May 1 – June 5, 1999
Scott Reeder is interested in reexamining the everyday, in finding the extraordinary in the ordinary. He is engaged in an ongoing experiment to encourage reconsideration of images familiar and mundane. Reeder has created a quasi-video data bank comprised of a growing archive of video tape loops. Like files in an image bank, each tape records a unique image or set of images. For example, one tape consists of clips of predatory wild animals seeking prey; another is an extreme close-up of a computer-screen clock; a third is a series of images excerpted from film and television of people reading (or at least consulting texts). Each tape contains images not identical, but of the same grouping.
In his untitled video installation for Los Angeles Contemporary Exhibitions, Reeder juxtaposed three monitors, each playing found footage from his personal archive with images minimally altered to show the potential of familiar scenes: “Beeping Nature” plays on the first monitor (reading left to right), “Slow Newhart” (an episode of “The Bob Newhart Show” in slow-motion, accompanied by Chopin) plays on the center monitor, and “Afterlife” (which is silent) plays on the third monitor.
The soundtracks tend to offer a certain humming, Buddhist chanting quality to the images, while often having no apparent relationship whatsoever. These mixes create fluidity or melodic rhythms which might never be noticed/heard/picked up. In “Beeping Nature,” idyllic images of bubbling brooks, dripping icicles, and sun-dappled leaves are accompanied by a metronomic, electronic, utterly “unnatural” beep.
Unlike other contemporary video strategies which rely on extensive special effects to obfuscate the original source material, Reeder’s concerns are in the potential to transform common images with as little manipulation as possible. His adaptations of found images are extremely simple, consisting of unlikely combinations of sound and image and the use of slow motion and extreme close-ups. His is a subtle and quiet recontextualizing that encourage the viewer, with as little artifice as possible, to actually look at what might elsewhere be overlooked.

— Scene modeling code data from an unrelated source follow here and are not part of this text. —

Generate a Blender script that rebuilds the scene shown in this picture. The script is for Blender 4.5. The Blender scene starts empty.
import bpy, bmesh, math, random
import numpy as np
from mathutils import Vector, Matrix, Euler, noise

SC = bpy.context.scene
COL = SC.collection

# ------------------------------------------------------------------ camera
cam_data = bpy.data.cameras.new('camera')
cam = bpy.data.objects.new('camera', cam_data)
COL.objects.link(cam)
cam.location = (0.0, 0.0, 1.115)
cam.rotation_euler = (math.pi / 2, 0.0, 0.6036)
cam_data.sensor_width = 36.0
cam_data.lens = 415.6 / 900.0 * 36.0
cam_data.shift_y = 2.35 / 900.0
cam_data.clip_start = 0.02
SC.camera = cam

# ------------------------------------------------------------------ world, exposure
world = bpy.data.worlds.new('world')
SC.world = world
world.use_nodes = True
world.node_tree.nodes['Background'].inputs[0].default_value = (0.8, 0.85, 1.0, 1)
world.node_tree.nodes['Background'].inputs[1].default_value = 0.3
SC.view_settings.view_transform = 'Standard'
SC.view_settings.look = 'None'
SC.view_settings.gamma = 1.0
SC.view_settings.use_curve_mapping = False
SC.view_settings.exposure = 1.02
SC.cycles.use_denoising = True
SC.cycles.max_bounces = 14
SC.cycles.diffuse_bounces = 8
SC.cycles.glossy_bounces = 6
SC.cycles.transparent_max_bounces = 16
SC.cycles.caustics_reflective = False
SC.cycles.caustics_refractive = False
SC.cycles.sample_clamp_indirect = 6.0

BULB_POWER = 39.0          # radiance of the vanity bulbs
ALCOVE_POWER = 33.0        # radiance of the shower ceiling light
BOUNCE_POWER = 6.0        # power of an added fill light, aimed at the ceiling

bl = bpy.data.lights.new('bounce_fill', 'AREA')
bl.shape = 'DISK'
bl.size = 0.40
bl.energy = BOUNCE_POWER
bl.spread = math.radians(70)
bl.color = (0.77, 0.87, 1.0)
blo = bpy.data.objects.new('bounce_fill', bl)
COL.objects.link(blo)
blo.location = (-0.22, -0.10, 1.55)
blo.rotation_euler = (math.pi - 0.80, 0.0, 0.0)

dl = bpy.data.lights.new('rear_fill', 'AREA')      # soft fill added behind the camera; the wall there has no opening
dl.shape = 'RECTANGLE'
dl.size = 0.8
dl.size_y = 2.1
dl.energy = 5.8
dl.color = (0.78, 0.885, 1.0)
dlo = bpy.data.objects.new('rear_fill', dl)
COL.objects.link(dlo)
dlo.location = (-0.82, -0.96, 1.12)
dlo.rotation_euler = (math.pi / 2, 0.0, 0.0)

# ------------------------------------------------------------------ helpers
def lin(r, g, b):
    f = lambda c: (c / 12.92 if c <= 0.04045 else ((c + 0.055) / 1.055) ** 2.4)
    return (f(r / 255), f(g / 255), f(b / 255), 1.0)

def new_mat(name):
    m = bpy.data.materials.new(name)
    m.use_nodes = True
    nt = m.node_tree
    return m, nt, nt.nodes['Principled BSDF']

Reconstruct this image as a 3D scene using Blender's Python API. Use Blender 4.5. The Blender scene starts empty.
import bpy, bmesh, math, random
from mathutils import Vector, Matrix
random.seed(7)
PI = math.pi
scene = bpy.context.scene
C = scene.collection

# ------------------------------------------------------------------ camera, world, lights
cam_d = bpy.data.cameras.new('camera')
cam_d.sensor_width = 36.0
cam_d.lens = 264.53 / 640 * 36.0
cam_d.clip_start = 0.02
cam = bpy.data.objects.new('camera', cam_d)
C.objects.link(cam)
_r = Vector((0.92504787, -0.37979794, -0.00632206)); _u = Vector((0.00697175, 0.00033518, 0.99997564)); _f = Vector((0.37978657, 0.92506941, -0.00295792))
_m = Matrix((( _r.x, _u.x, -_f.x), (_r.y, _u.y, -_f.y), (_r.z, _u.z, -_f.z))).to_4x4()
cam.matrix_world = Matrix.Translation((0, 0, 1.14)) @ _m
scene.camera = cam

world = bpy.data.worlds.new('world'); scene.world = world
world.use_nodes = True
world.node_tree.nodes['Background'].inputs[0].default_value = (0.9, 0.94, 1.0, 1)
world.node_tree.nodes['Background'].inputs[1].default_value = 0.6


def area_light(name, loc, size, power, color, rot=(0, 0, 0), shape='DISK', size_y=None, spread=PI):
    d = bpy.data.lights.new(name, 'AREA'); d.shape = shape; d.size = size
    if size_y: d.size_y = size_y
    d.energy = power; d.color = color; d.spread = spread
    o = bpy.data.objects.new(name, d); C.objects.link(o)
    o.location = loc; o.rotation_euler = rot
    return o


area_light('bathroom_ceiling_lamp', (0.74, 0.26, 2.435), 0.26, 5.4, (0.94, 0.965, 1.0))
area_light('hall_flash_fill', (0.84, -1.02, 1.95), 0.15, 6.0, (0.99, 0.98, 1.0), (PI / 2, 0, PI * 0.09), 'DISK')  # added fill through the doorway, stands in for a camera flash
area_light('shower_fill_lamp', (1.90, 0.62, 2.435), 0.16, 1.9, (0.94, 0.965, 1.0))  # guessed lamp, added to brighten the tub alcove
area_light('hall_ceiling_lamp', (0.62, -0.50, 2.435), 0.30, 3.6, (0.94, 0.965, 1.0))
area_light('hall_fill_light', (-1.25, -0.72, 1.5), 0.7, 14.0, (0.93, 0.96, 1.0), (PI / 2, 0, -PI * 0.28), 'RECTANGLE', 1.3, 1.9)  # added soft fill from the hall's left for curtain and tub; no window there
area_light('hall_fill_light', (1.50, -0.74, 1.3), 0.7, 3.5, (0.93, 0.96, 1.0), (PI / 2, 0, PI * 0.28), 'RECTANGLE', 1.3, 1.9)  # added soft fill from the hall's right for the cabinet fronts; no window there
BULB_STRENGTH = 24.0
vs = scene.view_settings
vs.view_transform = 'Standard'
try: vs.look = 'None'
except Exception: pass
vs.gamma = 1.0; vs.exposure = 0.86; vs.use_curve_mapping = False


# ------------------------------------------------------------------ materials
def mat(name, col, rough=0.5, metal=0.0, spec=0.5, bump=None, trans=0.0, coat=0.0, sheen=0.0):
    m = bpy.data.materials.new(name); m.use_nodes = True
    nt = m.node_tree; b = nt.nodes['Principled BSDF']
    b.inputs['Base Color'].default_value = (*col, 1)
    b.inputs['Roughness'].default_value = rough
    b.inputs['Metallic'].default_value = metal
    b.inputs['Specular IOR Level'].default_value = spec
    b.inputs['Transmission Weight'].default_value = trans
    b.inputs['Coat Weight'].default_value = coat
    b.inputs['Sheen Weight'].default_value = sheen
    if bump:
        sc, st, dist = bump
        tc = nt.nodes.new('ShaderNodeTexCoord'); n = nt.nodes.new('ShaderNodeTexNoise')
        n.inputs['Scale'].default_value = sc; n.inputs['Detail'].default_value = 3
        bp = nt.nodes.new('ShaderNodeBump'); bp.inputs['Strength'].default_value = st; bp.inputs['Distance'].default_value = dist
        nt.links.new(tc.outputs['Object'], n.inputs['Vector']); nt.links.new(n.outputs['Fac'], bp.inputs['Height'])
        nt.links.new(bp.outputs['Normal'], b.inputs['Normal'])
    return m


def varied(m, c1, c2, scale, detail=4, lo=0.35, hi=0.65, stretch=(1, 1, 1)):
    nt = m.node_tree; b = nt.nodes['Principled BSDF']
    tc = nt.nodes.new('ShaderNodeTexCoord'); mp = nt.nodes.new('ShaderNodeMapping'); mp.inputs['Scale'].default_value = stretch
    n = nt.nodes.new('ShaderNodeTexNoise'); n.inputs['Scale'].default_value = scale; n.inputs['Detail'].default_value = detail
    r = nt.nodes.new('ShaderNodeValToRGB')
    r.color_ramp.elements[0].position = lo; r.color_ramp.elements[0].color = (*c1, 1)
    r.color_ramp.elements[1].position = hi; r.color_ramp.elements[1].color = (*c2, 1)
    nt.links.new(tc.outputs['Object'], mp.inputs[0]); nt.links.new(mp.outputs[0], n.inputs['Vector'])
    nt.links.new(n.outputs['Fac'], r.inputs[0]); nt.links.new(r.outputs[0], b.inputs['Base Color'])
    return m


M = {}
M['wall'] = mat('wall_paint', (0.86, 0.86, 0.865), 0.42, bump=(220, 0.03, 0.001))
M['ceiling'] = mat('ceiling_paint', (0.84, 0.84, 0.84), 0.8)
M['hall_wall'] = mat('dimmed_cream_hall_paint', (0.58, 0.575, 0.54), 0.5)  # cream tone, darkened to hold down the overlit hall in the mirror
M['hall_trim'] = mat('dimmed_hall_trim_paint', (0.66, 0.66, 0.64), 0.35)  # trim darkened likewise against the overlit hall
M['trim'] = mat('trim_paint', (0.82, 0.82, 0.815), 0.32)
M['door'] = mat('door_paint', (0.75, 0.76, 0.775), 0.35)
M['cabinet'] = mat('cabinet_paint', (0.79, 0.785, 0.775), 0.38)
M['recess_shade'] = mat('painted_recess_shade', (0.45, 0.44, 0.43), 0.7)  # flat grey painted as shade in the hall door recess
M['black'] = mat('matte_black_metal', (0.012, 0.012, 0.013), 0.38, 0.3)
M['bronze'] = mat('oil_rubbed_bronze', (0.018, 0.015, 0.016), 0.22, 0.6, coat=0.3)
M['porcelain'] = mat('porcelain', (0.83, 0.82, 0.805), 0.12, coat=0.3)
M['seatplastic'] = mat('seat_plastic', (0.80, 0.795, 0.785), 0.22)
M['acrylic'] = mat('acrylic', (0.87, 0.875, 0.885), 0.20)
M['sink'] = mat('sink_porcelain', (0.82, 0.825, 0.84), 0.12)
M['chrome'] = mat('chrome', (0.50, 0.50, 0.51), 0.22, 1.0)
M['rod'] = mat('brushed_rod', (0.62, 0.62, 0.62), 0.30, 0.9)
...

The ancient Greek philosopher Epicurus enjoyed the site of battle from a distance because he found beauty in the image of sunlight glinting from flashing swords of warriors. Up close, he detested war, with its sights, sounds and smells of violence and decay offending his senses. Reeder focuses on how shifting one’s perspective of or distance to an image, however common or familiar, can result in a completely different understanding or perception of it. Images transcend their commonalty and take the viewer to a higher meditative or spiritual state. This meditation conveys how ideas connect and become interchangeable when a viewer reads the carefully planned chaos of images.
Also a painter, Reeder has had shows in Milwaukee, Wisconsin, Chicago, and at Pat Hearn Gallery in New York.